:: SOURCE EXCERPT ::

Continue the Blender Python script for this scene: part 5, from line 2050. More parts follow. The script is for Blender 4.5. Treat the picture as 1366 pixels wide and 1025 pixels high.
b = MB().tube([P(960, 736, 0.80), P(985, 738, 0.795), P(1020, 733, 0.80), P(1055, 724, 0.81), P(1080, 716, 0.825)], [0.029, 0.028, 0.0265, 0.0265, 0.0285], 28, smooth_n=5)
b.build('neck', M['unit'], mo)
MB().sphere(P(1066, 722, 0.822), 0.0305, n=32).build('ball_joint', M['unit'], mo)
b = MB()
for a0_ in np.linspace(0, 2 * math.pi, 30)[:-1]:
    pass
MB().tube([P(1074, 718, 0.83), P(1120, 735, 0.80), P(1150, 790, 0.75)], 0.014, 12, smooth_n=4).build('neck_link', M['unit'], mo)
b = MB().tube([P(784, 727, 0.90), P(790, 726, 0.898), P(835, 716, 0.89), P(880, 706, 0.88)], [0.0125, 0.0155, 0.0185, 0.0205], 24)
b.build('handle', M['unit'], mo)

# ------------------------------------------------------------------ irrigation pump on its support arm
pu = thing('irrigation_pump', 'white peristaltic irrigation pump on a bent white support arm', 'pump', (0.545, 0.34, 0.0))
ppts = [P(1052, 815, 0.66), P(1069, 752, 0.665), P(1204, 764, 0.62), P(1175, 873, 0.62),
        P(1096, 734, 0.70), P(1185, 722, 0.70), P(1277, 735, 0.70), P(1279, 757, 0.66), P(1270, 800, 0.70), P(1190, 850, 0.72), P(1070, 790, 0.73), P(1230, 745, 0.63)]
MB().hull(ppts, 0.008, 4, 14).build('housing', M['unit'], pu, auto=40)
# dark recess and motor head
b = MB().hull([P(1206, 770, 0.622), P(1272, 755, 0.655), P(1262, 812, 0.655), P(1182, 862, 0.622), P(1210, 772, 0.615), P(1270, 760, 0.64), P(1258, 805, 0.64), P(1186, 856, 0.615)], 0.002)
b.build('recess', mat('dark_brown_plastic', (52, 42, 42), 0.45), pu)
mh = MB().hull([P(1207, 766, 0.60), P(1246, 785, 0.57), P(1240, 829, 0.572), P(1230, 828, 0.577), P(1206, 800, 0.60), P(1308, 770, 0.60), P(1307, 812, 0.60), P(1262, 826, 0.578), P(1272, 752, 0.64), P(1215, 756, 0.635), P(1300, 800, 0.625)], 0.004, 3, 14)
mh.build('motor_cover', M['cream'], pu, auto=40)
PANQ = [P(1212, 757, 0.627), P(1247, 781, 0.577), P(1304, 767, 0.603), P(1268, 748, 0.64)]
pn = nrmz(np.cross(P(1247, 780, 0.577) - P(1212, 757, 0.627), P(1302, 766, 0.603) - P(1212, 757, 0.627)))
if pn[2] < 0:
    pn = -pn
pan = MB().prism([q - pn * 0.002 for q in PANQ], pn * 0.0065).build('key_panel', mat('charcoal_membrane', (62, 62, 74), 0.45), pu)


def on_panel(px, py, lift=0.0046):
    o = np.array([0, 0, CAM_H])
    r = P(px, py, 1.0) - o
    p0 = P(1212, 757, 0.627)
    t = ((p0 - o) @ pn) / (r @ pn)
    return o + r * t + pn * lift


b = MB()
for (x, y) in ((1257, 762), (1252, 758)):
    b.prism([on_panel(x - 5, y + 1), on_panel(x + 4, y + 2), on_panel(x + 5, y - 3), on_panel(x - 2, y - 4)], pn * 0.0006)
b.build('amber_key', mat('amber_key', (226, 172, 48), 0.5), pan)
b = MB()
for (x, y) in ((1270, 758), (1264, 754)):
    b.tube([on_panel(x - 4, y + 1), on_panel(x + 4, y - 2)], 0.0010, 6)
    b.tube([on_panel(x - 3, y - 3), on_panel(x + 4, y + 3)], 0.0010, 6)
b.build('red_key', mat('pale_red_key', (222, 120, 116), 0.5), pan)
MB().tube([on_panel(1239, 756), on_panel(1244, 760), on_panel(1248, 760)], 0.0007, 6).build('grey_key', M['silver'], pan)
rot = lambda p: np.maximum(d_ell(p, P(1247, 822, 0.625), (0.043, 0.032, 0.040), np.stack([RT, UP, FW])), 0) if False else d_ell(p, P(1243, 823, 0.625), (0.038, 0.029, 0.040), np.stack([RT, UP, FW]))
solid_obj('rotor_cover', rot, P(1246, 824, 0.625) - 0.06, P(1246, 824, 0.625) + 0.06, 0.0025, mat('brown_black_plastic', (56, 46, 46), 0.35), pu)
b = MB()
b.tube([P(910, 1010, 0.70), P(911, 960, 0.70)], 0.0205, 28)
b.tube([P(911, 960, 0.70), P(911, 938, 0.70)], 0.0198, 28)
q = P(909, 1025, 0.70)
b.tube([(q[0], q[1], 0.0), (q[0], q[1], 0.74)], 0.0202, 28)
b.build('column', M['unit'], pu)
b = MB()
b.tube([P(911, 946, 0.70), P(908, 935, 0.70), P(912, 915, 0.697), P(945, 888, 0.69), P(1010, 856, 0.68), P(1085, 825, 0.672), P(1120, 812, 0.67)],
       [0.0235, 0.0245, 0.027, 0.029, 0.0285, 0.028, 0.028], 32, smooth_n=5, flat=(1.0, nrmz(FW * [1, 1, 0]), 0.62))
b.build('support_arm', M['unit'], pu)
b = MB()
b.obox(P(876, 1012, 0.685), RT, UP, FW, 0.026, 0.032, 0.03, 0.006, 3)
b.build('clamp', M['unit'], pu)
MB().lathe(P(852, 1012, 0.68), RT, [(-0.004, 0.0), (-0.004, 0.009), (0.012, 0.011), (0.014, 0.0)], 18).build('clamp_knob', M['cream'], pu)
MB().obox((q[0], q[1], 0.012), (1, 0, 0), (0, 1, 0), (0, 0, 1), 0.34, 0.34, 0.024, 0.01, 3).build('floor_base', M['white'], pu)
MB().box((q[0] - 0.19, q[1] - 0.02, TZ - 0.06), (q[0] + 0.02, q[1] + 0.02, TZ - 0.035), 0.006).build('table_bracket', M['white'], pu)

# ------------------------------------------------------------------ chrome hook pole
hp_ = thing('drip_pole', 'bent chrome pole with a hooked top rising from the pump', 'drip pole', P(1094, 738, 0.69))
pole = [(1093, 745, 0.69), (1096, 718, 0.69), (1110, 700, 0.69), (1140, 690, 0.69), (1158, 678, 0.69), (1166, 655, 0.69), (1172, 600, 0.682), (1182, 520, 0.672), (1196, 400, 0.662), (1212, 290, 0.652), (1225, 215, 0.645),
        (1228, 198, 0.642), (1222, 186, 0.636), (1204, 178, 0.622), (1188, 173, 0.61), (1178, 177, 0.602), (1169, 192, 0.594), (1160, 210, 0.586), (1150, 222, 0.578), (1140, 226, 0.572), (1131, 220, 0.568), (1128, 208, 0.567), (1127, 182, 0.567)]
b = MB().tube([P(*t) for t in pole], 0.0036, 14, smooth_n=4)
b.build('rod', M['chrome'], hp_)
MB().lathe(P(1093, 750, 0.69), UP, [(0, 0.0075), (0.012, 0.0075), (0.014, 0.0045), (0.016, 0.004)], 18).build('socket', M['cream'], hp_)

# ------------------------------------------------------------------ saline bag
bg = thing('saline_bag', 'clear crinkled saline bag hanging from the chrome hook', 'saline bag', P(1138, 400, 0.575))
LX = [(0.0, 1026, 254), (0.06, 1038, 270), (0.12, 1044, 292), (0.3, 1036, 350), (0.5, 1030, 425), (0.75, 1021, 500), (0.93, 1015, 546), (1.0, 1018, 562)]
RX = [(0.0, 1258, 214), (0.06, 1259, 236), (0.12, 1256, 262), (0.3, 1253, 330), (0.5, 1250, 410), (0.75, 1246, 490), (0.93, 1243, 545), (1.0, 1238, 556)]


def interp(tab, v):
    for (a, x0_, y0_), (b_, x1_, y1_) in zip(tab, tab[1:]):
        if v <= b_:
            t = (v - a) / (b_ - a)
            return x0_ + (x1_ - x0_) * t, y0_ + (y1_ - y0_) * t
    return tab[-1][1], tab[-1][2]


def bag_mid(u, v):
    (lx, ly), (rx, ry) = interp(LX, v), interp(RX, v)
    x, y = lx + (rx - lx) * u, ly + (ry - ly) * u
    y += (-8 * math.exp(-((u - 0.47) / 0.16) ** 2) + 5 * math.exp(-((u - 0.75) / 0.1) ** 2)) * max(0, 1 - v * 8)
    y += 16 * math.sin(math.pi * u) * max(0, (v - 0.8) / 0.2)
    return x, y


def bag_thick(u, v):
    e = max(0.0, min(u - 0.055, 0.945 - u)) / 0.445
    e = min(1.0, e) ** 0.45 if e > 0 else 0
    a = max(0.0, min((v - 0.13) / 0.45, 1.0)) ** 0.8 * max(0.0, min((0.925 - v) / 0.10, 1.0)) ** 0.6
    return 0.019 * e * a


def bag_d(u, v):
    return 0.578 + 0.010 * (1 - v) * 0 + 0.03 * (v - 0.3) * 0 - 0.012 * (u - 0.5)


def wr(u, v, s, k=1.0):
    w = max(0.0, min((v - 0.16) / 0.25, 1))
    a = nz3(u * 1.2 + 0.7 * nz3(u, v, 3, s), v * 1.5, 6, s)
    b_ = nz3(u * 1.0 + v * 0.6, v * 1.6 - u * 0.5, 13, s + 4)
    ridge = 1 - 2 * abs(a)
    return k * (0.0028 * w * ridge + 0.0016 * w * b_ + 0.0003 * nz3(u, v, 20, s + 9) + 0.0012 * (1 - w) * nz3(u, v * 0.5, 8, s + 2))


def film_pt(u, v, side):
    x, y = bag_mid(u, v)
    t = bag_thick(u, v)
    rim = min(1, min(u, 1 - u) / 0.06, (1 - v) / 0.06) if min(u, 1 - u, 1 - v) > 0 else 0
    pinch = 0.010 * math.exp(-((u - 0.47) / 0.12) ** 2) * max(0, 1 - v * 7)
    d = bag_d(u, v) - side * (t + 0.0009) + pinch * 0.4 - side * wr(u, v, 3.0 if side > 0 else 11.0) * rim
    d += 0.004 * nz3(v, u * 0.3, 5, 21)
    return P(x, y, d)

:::

TASK PROMPT
Write out, unaltered, the lines from the opening of the listing through the line that includes "b.build('handle', M['unit'], mo)".

WRITTEN ANSWER
Continue the Blender Python script for this scene: part 5, from line 2050. More parts follow. The script is for Blender 4.5. Treat the picture as 1366 pixels wide and 1025 pixels high.
b = MB().tube([P(960, 736, 0.80), P(985, 738, 0.795), P(1020, 733, 0.80), P(1055, 724, 0.81), P(1080, 716, 0.825)], [0.029, 0.028, 0.0265, 0.0265, 0.0285], 28, smooth_n=5)
b.build('neck', M['unit'], mo)
MB().sphere(P(1066, 722, 0.822), 0.0305, n=32).build('ball_joint', M['unit'], mo)
b = MB()
for a0_ in np.linspace(0, 2 * math.pi, 30)[:-1]:
    pass
MB().tube([P(1074, 718, 0.83), P(1120, 735, 0.80), P(1150, 790, 0.75)], 0.014, 12, smooth_n=4).build('neck_link', M['unit'], mo)
b = MB().tube([P(784, 727, 0.90), P(790, 726, 0.898), P(835, 716, 0.89), P(880, 706, 0.88)], [0.0125, 0.0155, 0.0185, 0.0205], 24)
b.build('handle', M['unit'], mo)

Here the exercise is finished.